- Material -
● ● ● ● ● ● ●
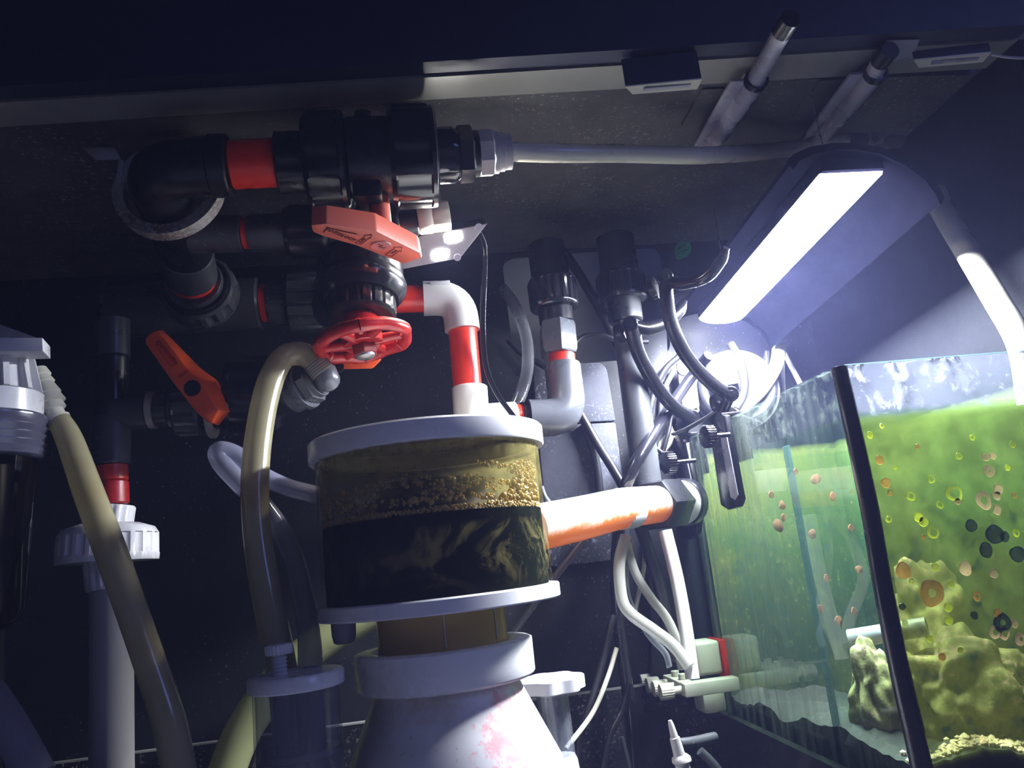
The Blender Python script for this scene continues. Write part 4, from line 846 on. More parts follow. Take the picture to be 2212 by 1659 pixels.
# --- clamps with articulated arms holding the lamp
def joint(par, c, ax, r, ln_, mat=None, name='joint'):
    k = mpp(c); a = V(ax).normalized(); o = obj(name, cyl(NB(), c - a * ln_ / 2 * k, c + a * ln_ / 2 * k, r * k, 22), mat or MT['clampblack'], par)
    obj('bolt', hexnut(NB(), c - a * (ln_ / 2 + 5) * k, c - a * (ln_ / 2 - 1) * k, r * .5 * k), MT['clampblack'], o); return o
def knob(par, c, ax, r, ln_, n=24, mat=None):
    k = mpp(c); a = V(ax).normalized(); return obj('thumb_screw', lathe(NB(), c - a * ln_ / 2 * k, c + a * ln_ / 2 * k, [(0, 0), (0, r * .9 * k), (.06, r * k, True), (.94, r * k, True), (1, r * .9 * k), (1, 0)], 48, n, r * k * .10), mat or MT['clampblack'], par)
def clamp(lab, pl, pr_, kn, jt, arm, elb, elk, up_, yc):
    """pl: pixel outline of the outer slotted plate; others pixel+depth points"""
    root = thing('lamp_clamp', lab, 'clamp', V((TX - .01, yc, TZ - .06)))
    xo = TX - .0032
    f = [PX(x, y, xo) for x, y in pl]; bm = NB(); prism(bm, f, [p + V((-.007, 0, 0)) for p in f], .001); pl_o = obj('outer_plate', bm, MT['clampblack'], root)
    sl = [PX(x, y, xo - .0072) for x, y in pr_]; obj('slot', prism(NB(), sl, [p + V((-.0012, 0, 0)) for p in sl], .0004), MT['latch'], pl_o, 'recessed grey slot')
    ys = [p.y for p in f]; y0_, y1_ = min(ys), max(ys); ym = (y0_ + y1_) / 2; hw = (y1_ - y0_) * .28
    obj('saddle', bx(TX - .0102, TX + .0175, ym - hw, ym + hw, TZ + .0016, TZ + .0056, bev=.001), MT['clampblack'], root)
    obj('inner_plate', bx(TX + .0118, TX + .0175, ym - hw, ym + hw, TZ - .045, TZ + .001, bev=.001), MT['clampblack'], root)
    obj('outer_jaw', bx(TX - .0102, TX - .0032, ym - hw, ym + hw, TZ - .03, TZ + .0018, bev=.001), MT['clampblack'], root)
    c = P(*kn); knob(root, c, (1, .15, 0), 25, 20); obj('screw_shaft', cyl(NB(), c, V((TX - .010, c.y, c.z)), .0026), MT['clampblack'], root)
    j = P(*jt); pst = V((TX - .004, ym, TZ + .0056)); obj('post', sweep(NB(), [pst, A(pst, j, .6), j], [.0065, .006, .0055], 12), MT['clampblack'], root)
    joint(root, j, (.35, 1, .12), 17, 34); knob(root, j + V((-.011, .012, -.006)), (.5, -.8, 0), 22, 12, 26)
    ap = [P(*q) for q in arm]; ka = mpp(ap[1]); obj('lower_arm', sweep(NB(), ap, 15 * ka, 16), MT['clampblack'], root)
    e = P(*elb); joint(root, e, (.40, 1, .12), 17, 30, name='elbow_joint'); knob(root, P(*elk), (.75, -.6, .1), 25, 12, 30)
    upp = [P(*q) for q in up_]; obj('upper_arm', sweep(NB(), upp, [14 * ka] * (len(upp) - 1) + [7 * ka], 14), MT['clampblack'], root)
    return root
Yc = .79
clamp('front black lamp clamp on the tank rim with curved arm', [(1542, 905), (1560, 890), (1578, 896), (1612, 1078), (1606, 1094), (1586, 1100), (1570, 1090)], [(1556, 930), (1570, 935), (1596, 1070), (1590, 1080), (1580, 1074)],
      (1530, 943, .775), (1578, 852, .79), [(1574, 852, .79), (1530, 822, .785), (1480, 765, .775), (1447, 690, .765), (1437, 610, .755)], (1438, 600, .755), (1412, 622, .765), [(1440, 606, .757), (1475, 612, .74), (1525, 597, .715), (1556, 560, .70), (1569, 535, .69)], Yc)
clamp('rear black lamp clamp beside the bulkhead with curved arm', [(1456, 965), (1472, 948), (1492, 955), (1522, 1100), (1516, 1150), (1500, 1165), (1478, 1158)], [(1474, 990), (1486, 995), (1508, 1100), (1504, 1118), (1494, 1110)],
      (1445, 1000, .885), (1494, 902, .90), [(1490, 900, .895), (1455, 878, .875), (1415, 830, .85), (1380, 765, .828), (1363, 705, .815)], (1362, 702, .815), (1342, 718, .825), [(1366, 704, .817), (1400, 710, .82), (1440, 696, .825), (1466, 672, .83), (1478, 650, .835)], .92)
st_ = [P(1454, 938, .86), P(1480, 928, .845), P(1520, 906, .83), P(1552, 886, .80)]
tag(obj('strap', sweep(NB(), st_, 8 * mpp(st_[1]), 12, flat=.5), MT['blackmat']), 'bent black strap lying across both clamp heads', 'strap')
# ================================================================ JAR, small knob vessel
JY = .60; jx = P(640, 1468, JY).x; kj = mpp(P(640, 1468, JY))
def jc(z): return V((jx, JY, z))
def jz(y): return P(640, y, JY).z
t = thing('dosing_jar', 'clear acrylic jar with white lid and screw at bottom left of skimmer', 'jar', (jx, JY, .0105))
obj('lid', lathe(NB(), jc(jz(1486)), jc(jz(1452)), [(0, 0), (0, 99 * kj), (.1, 102 * kj), (.85, 102 * kj), (1, 98 * kj), (1, 0)], 64), MT['whitehi'], t)
obj('jar_wall', tubeshell(NB(), jc(.0108), jc(jz(1486) - .0002), 92 * kj, 86 * kj, 64), MT['acrylic'], t)
obj('ring_plate', lathe(NB(), jc(jz(1632)), jc(jz(1618)), [(0, 60 * kj), (0, 85 * kj), (1, 85 * kj), (1, 60 * kj), (0, 60 * kj)], 64), silicone('frosted_acrylic', (.45, .45, .5), .35, gloss=.3), t)
for dx, dy in ((-28, -20), (40, -10), (12, 30)):
    c = jc(0) + V((dx * kj, dy * kj, 0)); obj('inner_tube', tubeshell(NB(), V((c.x, c.y, .0115)), V((c.x, c.y, jz(1487) - .0004)), 19 * kj, 16 * kj, 24), silicone('cloudy_acrylic', (.45, .45, .5), .5, gloss=.3), t)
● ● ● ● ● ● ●
- Set exercise -
Extract all the data above exactly, excluding every picture.

- Expected output -
The Blender Python script for this scene continues. Write part 4, from line 846 on. More parts follow. Take the picture to be 2212 by 1659 pixels.
# --- clamps with articulated arms holding the lamp
def joint(par, c, ax, r, ln_, mat=None, name='joint'):
    k = mpp(c); a = V(ax).normalized(); o = obj(name, cyl(NB(), c - a * ln_ / 2 * k, c + a * ln_ / 2 * k, r * k, 22), mat or MT['clampblack'], par)
    obj('bolt', hexnut(NB(), c - a * (ln_ / 2 + 5) * k, c - a * (ln_ / 2 - 1) * k, r * .5 * k), MT['clampblack'], o); return o
def knob(par, c, ax, r, ln_, n=24, mat=None):
    k = mpp(c); a = V(ax).normalized(); return obj('thumb_screw', lathe(NB(), c - a * ln_ / 2 * k, c + a * ln_ / 2 * k, [(0, 0), (0, r * .9 * k), (.06, r * k, True), (.94, r * k, True), (1, r * .9 * k), (1, 0)], 48, n, r * k * .10), mat or MT['clampblack'], par)
def clamp(lab, pl, pr_, kn, jt, arm, elb, elk, up_, yc):
    """pl: pixel outline of the outer slotted plate; others pixel+depth points"""
    root = thing('lamp_clamp', lab, 'clamp', V((TX - .01, yc, TZ - .06)))
    xo = TX - .0032
    f = [PX(x, y, xo) for x, y in pl]; bm = NB(); prism(bm, f, [p + V((-.007, 0, 0)) for p in f], .001); pl_o = obj('outer_plate', bm, MT['clampblack'], root)
    sl = [PX(x, y, xo - .0072) for x, y in pr_]; obj('slot', prism(NB(), sl, [p + V((-.0012, 0, 0)) for p in sl], .0004), MT['latch'], pl_o, 'recessed grey slot')
    ys = [p.y for p in f]; y0_, y1_ = min(ys), max(ys); ym = (y0_ + y1_) / 2; hw = (y1_ - y0_) * .28
    obj('saddle', bx(TX - .0102, TX + .0175, ym - hw, ym + hw, TZ + .0016, TZ + .0056, bev=.001), MT['clampblack'], root)
    obj('inner_plate', bx(TX + .0118, TX + .0175, ym - hw, ym + hw, TZ - .045, TZ + .001, bev=.001), MT['clampblack'], root)
    obj('outer_jaw', bx(TX - .0102, TX - .0032, ym - hw, ym + hw, TZ - .03, TZ + .0018, bev=.001), MT['clampblack'], root)
    c = P(*kn); knob(root, c, (1, .15, 0), 25, 20); obj('screw_shaft', cyl(NB(), c, V((TX - .010, c.y, c.z)), .0026), MT['clampblack'], root)
    j = P(*jt); pst = V((TX - .004, ym, TZ + .0056)); obj('post', sweep(NB(), [pst, A(pst, j, .6), j], [.0065, .006, .0055], 12), MT['clampblack'], root)
    joint(root, j, (.35, 1, .12), 17, 34); knob(root, j + V((-.011, .012, -.006)), (.5, -.8, 0), 22, 12, 26)
    ap = [P(*q) for q in arm]; ka = mpp(ap[1]); obj('lower_arm', sweep(NB(), ap, 15 * ka, 16), MT['clampblack'], root)
    e = P(*elb); joint(root, e, (.40, 1, .12), 17, 30, name='elbow_joint'); knob(root, P(*elk), (.75, -.6, .1), 25, 12, 30)
    upp = [P(*q) for q in up_]; obj('upper_arm', sweep(NB(), upp, [14 * ka] * (len(upp) - 1) + [7 * ka], 14), MT['clampblack'], root)
    return root
Yc = .79
clamp('front black lamp clamp on the tank rim with curved arm', [(1542, 905), (1560, 890), (1578, 896), (1612, 1078), (1606, 1094), (1586, 1100), (1570, 1090)], [(1556, 930), (1570, 935), (1596, 1070), (1590, 1080), (1580, 1074)],
      (1530, 943, .775), (1578, 852, .79), [(1574, 852, .79), (1530, 822, .785), (1480, 765, .775), (1447, 690, .765), (1437, 610, .755)], (1438, 600, .755), (1412, 622, .765), [(1440, 606, .757), (1475, 612, .74), (1525, 597, .715), (1556, 560, .70), (1569, 535, .69)], Yc)
clamp('rear black lamp clamp beside the bulkhead with curved arm', [(1456, 965), (1472, 948), (1492, 955), (1522, 1100), (1516, 1150), (1500, 1165), (1478, 1158)], [(1474, 990), (1486, 995), (1508, 1100), (1504, 1118), (1494, 1110)],
      (1445, 1000, .885), (1494, 902, .90), [(1490, 900, .895), (1455, 878, .875), (1415, 830, .85), (1380, 765, .828), (1363, 705, .815)], (1362, 702, .815), (1342, 718, .825), [(1366, 704, .817), (1400, 710, .82), (1440, 696, .825), (1466, 672, .83), (1478, 650, .835)], .92)
st_ = [P(1454, 938, .86), P(1480, 928, .845), P(1520, 906, .83), P(1552, 886, .80)]
tag(obj('strap', sweep(NB(), st_, 8 * mpp(st_[1]), 12, flat=.5), MT['blackmat']), 'bent black strap lying across both clamp heads', 'strap')
# ================================================================ JAR, small knob vessel
JY = .60; jx = P(640, 1468, JY).x; kj = mpp(P(640, 1468, JY))
def jc(z): return V((jx, JY, z))
def jz(y): return P(640, y, JY).z
t = thing('dosing_jar', 'clear acrylic jar with white lid and screw at bottom left of skimmer', 'jar', (jx, JY, .0105))
obj('lid', lathe(NB(), jc(jz(1486)), jc(jz(1452)), [(0, 0), (0, 99 * kj), (.1, 102 * kj), (.85, 102 * kj), (1, 98 * kj), (1, 0)], 64), MT['whitehi'], t)
obj('jar_wall', tubeshell(NB(), jc(.0108), jc(jz(1486) - .0002), 92 * kj, 86 * kj, 64), MT['acrylic'], t)
obj('ring_plate', lathe(NB(), jc(jz(1632)), jc(jz(1618)), [(0, 60 * kj), (0, 85 * kj), (1, 85 * kj), (1, 60 * kj), (0, 60 * kj)], 64), silicone('frosted_acrylic', (.45, .45, .5), .35, gloss=.3), t)
for dx, dy in ((-28, -20), (40, -10), (12, 30)):
    c = jc(0) + V((dx * kj, dy * kj, 0)); obj('inner_tube', tubeshell(NB(), V((c.x, c.y, .0115)), V((c.x, c.y, jz(1487) - .0004)), 19 * kj, 16 * kj, 24), silicone('cloudy_acrylic', (.45, .45, .5), .5, gloss=.3), t)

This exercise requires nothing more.